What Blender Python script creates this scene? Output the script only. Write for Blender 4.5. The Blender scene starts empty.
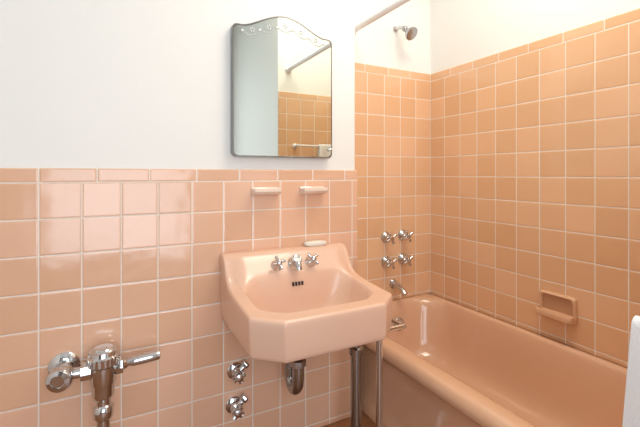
import bpy, math, random
from mathutils import Vector, Matrix
random.seed(3)
scene = bpy.context.scene
COL = scene.collection
H = 1.04          # eye height
YA = 1.42         # sink wall face
YE = 1.716        # alcove end wall face
XR = 1.618        # tub long wall face
XJ = 0.922        # end of sink wall
YN = 0.25         # near alcove wall

# ---------------------------------------------------------------- materials
def newmat(name):
    m = bpy.data.materials.new(name); m.use_nodes = True
    nt = m.node_tree
    return m, nt, nt.nodes['Principled BSDF']

def simple(name, col, rough=0.4, metal=0.0, coat=0.0, noise=0.0, nscale=8.0, bump=0.0, bscale=40.0, crough=0.04):
    m, nt, p = newmat(name)
    p.inputs['Base Color'].default_value = (*col, 1)
    p.inputs['Roughness'].default_value = rough
    p.inputs['Metallic'].default_value = metal
    p.inputs['Coat Weight'].default_value = coat
    p.inputs['Coat Roughness'].default_value = crough
    tc = nt.nodes.new('ShaderNodeTexCoord')
    if noise > 0:
        n = nt.nodes.new('ShaderNodeTexNoise'); n.inputs['Scale'].default_value = nscale
        n.inputs['Detail'].default_value = 4
        nt.links.new(tc.outputs['Object'], n.inputs['Vector'])
        r = nt.nodes.new('ShaderNodeMixRGB')
        r.inputs[1].default_value = (*[c*(1-noise) for c in col], 1)
        r.inputs[2].default_value = (*[min(1, c*(1+noise)) for c in col], 1)
        nt.links.new(n.outputs['Fac'], r.inputs[0])
        nt.links.new(r.outputs[0], p.inputs['Base Color'])
    if bump > 0:
        n = nt.nodes.new('ShaderNodeTexNoise'); n.inputs['Scale'].default_value = bscale
        n.inputs['Detail'].default_value = 5
        nt.links.new(tc.outputs['Object'], n.inputs['Vector'])
        b = nt.nodes.new('ShaderNodeBump'); b.inputs['Strength'].default_value = 1
        b.inputs['Distance'].default_value = bump
        nt.links.new(n.outputs['Fac'], b.inputs['Height'])
        nt.links.new(b.outputs[0], p.inputs['Normal'])
    return m

def tile_mat(name, axis, u0, vtop, base, grout, tilt=0.022, pitch=0.11, trim=0.043, trimw=0.152):
    m, nt, p = newmat(name)
    N, L = nt.nodes, nt.links
    def M(op, a, b=None, c=None):
        n = N.new('ShaderNodeMath'); n.operation = op
        for i, v in enumerate((a, b, c)):
            if v is None: continue
            if isinstance(v, (int, float)): n.inputs[i].default_value = v
            else: L.new(v, n.inputs[i])
        return n.outputs[0]
    tc = N.new('ShaderNodeTexCoord'); sp = N.new('ShaderNodeSeparateXYZ')
    L.new(tc.outputs['Object'], sp.inputs[0])
    u = sp.outputs[axis]; v = sp.outputs[2]
    vt = vtop - trim
    istrim = M('GREATER_THAN', v, vt)
    pu = M('ADD', pitch, M('MULTIPLY', istrim, trimw-pitch))
    uu = M('DIVIDE', M('SUBTRACT', u, u0), pu)
    fu = M('FRACT', uu); cu = M('FLOOR', uu)
    du = M('MULTIPLY', M('SUBTRACT', 0.5, M('ABSOLUTE', M('SUBTRACT', fu, 0.5))), pu)
    vv = M('DIVIDE', M('SUBTRACT', vt, v), pitch)
    fv = M('FRACT', vv); cv = M('FLOOR', vv)
    dv0 = M('MULTIPLY', M('SUBTRACT', 0.5, M('ABSOLUTE', M('SUBTRACT', fv, 0.5))), pitch)
    dvt = M('ABSOLUTE', M('SUBTRACT', v, vt))
    dv = M('ADD', M('MULTIPLY', istrim, dvt), M('MULTIPLY', M('SUBTRACT', 1.0, istrim), dv0))
    d = M('MINIMUM', du, dv)
    mr = N.new('ShaderNodeMapRange'); mr.interpolation_type = 'SMOOTHSTEP'
    L.new(d, mr.inputs[0]); mr.inputs[1].default_value = 0.0012; mr.inputs[2].default_value = 0.0024
    mask = mr.outputs[0]
    mr2 = N.new('ShaderNodeMapRange'); mr2.interpolation_type = 'SMOOTHSTEP'
    L.new(d, mr2.inputs[0]); mr2.inputs[1].default_value = 0.0014; mr2.inputs[2].default_value = 0.006
    mr2.inputs[4].default_value = 0.0008
    cb = N.new('ShaderNodeCombineXYZ'); L.new(cu, cb.inputs[0]); L.new(cv, cb.inputs[1]); L.new(istrim, cb.inputs[2])
    wn = N.new('ShaderNodeTexWhiteNoise'); wn.noise_dimensions = '3D'; L.new(cb.outputs[0], wn.inputs['Vector'])
    sc = N.new('ShaderNodeSeparateColor'); L.new(wn.outputs['Color'], sc.inputs[0])
    t1 = M('MULTIPLY', M('SUBTRACT', sc.outputs[0], 0.5), M('MULTIPLY', fu, pitch*tilt))
    t2 = M('MULTIPLY', M('SUBTRACT', sc.outputs[1], 0.5), M('MULTIPLY', fv, pitch*tilt))
    nz = N.new('ShaderNodeTexNoise'); nz.inputs['Scale'].default_value = 16; nz.inputs['Detail'].default_value = 1
    L.new(tc.outputs['Object'], nz.inputs['Vector'])
    t3 = M('MULTIPLY', nz.outputs['Fac'], 0.0014)
    h = M('ADD', M('ADD', mr2.outputs[0], M('MULTIPLY', M('ADD', t1, t2), 1.0)), t3)
    bp = N.new('ShaderNodeBump'); bp.inputs['Strength'].default_value = 1; bp.inputs['Distance'].default_value = 1.0
    L.new(h, bp.inputs['Height']); L.new(bp.outputs[0], p.inputs['Normal'])
    mv = N.new('ShaderNodeMixRGB')
    mv.inputs[1].default_value = (base[0]*0.94, base[1]*0.92, base[2]*0.88, 1)
    mv.inputs[2].default_value = (min(1, base[0]*1.05), base[1]*1.07, base[2]*1.11, 1)
    L.new(sc.outputs[2], mv.inputs[0])
    mx = N.new('ShaderNodeMixRGB'); L.new(mask, mx.inputs[0])
    mx.inputs[1].default_value = (*grout, 1); L.new(mv.outputs[0], mx.inputs[2])
    L.new(mx.outputs[0], p.inputs['Base Color'])
    L.new(M('SUBTRACT', 0.75, M('MULTIPLY', mask, 0.62)), p.inputs['Roughness'])
    p.inputs['Specular IOR Level'].default_value = 0.8
    return m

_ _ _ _

Every line from the start of the listing above through the line with "return m, nt, nt.nodes['Principled BSDF']" should be repeated exactly; skip the pictures and add nothing else.

→ Answer to the exercise:
What Blender Python script creates this scene? Output the script only. Write for Blender 4.5. The Blender scene starts empty.
import bpy, math, random
from mathutils import Vector, Matrix
random.seed(3)
scene = bpy.context.scene
COL = scene.collection
H = 1.04          # eye height
YA = 1.42         # sink wall face
YE = 1.716        # alcove end wall face
XR = 1.618        # tub long wall face
XJ = 0.922        # end of sink wall
YN = 0.25         # near alcove wall

# ---------------------------------------------------------------- materials
def newmat(name):
    m = bpy.data.materials.new(name); m.use_nodes = True
    nt = m.node_tree
    return m, nt, nt.nodes['Principled BSDF']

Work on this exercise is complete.